Though she is considered part of the family, Helga Finnsdottir is still viewed in some respects as an outsider. In this scenario, this makes her a near perfect detective. She may be young, perhaps even a little naïve, but she is driven by a burning curiosity. Helga is also all but invisible to lots of the visitors. Undoubtedly a handy skill to have when she needs to watch others. Not being a direct member of the family offers Helga the opportunity to view everything with a certain amount of detachment. She can be far more analytical with her observations and less sentimental. I particularly liked that the narrative has moments that capture Helga’s inner dialogue. She is still developing her investigative skills you see flashes of that throughout the text.

While reading I kept thinking the book reminded me of something I’d read before and eventually, after much pondering, I figured it out. KIN is like vintage Agatha Christie, makes sense as the novel is essentially a whodunit. There is the wonderfully isolated location, dastardly deeds done under the cover of darkness and just about every single character is a potential suspect. There are even trusty family retainers who may or may not be involved in the crime. The key difference between Kristjansson and Christie, time period aside, is that KIN is a far more emotive affair. Kristjansson knows full well that any family will bicker, fight and make up whenever they get together. He uses these inevitable squabbles as the jumping off point for his story. The author ensures there is more than enough sibling rivalry around to guarantee someone is going to meet a grisly end eventually. Any one of the family could be the guilty party. The only person who is able to remain objective is our heroine. Watching Helga trying to uncover the culprit by unpicking all the deceit is riveting stuff. The only tools she has at her disposal is her keen attention to detail and quick wits.

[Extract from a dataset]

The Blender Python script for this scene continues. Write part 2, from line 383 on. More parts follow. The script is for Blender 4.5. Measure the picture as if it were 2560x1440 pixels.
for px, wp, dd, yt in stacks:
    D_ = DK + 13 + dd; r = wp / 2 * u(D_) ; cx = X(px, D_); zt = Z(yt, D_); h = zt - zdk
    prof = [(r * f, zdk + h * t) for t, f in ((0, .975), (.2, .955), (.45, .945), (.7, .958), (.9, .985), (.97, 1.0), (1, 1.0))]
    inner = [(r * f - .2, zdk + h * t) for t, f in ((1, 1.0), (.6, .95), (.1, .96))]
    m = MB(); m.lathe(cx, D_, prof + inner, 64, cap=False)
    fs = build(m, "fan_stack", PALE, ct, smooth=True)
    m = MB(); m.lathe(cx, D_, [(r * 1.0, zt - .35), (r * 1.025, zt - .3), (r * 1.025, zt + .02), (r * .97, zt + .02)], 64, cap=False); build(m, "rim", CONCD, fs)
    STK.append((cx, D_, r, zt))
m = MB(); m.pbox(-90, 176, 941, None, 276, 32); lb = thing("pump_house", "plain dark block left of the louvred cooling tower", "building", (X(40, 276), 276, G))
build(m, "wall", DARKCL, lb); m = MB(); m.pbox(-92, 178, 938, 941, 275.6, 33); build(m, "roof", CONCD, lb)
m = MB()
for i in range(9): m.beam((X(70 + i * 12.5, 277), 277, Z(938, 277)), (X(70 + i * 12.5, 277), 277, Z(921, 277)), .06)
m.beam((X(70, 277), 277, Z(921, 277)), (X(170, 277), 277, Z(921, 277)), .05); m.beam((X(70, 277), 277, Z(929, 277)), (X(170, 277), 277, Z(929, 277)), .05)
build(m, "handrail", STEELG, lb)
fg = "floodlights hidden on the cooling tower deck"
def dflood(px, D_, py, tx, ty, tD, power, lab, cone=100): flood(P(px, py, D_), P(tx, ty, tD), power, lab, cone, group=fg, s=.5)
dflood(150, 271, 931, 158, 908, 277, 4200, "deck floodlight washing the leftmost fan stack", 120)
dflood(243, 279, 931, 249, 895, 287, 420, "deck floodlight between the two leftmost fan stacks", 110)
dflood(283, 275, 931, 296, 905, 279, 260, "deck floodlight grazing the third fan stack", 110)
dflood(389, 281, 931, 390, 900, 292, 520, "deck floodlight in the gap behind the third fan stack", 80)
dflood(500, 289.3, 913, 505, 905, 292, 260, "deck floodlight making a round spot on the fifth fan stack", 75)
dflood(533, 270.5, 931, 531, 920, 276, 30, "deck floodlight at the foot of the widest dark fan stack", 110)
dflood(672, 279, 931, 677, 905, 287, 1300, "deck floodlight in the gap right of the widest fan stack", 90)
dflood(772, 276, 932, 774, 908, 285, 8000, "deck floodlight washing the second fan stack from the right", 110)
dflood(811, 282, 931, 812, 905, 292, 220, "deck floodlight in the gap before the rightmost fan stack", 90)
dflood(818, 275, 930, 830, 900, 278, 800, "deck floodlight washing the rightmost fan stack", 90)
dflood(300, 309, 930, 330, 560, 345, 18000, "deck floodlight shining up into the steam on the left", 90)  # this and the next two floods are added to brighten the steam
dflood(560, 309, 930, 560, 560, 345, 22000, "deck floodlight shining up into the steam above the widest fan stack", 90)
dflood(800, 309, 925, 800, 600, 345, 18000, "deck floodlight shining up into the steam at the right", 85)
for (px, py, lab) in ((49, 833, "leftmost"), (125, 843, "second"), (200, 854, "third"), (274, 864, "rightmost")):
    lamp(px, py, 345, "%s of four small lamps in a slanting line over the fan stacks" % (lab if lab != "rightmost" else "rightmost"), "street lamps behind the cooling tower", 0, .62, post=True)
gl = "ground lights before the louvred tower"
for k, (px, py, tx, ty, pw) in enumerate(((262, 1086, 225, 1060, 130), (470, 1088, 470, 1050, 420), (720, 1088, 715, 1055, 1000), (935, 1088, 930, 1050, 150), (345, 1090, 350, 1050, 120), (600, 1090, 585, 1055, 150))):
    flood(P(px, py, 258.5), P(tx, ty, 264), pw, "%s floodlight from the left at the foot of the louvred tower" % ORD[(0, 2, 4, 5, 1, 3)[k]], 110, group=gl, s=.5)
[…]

If you’re a fan of crime fiction and enjoy a bit of added history, then I would suggest you look no further than KIN. When it comes to murder you want to be kept guessing right up till the last and KIN does that and more. I thoroughly enjoyed this novel and hope Helga will return for further investigation in the future (or past, depending on your point of view).

I’ve read a fair bit of Viking related fiction of the last few years and without a shadow of a doubt the best musical accompaniment is Wardruna. This Nordic collective focus on creating authentic folk music using traditional instruments of the time period. Their album Runaljod – gap var Ginnunga perfectly captures the tone you’ll find in Kristjansson’s writing. Talk about atmospheric.

KIN is published by Jo Fletcher Books and is available from 8th March. Highly recommended.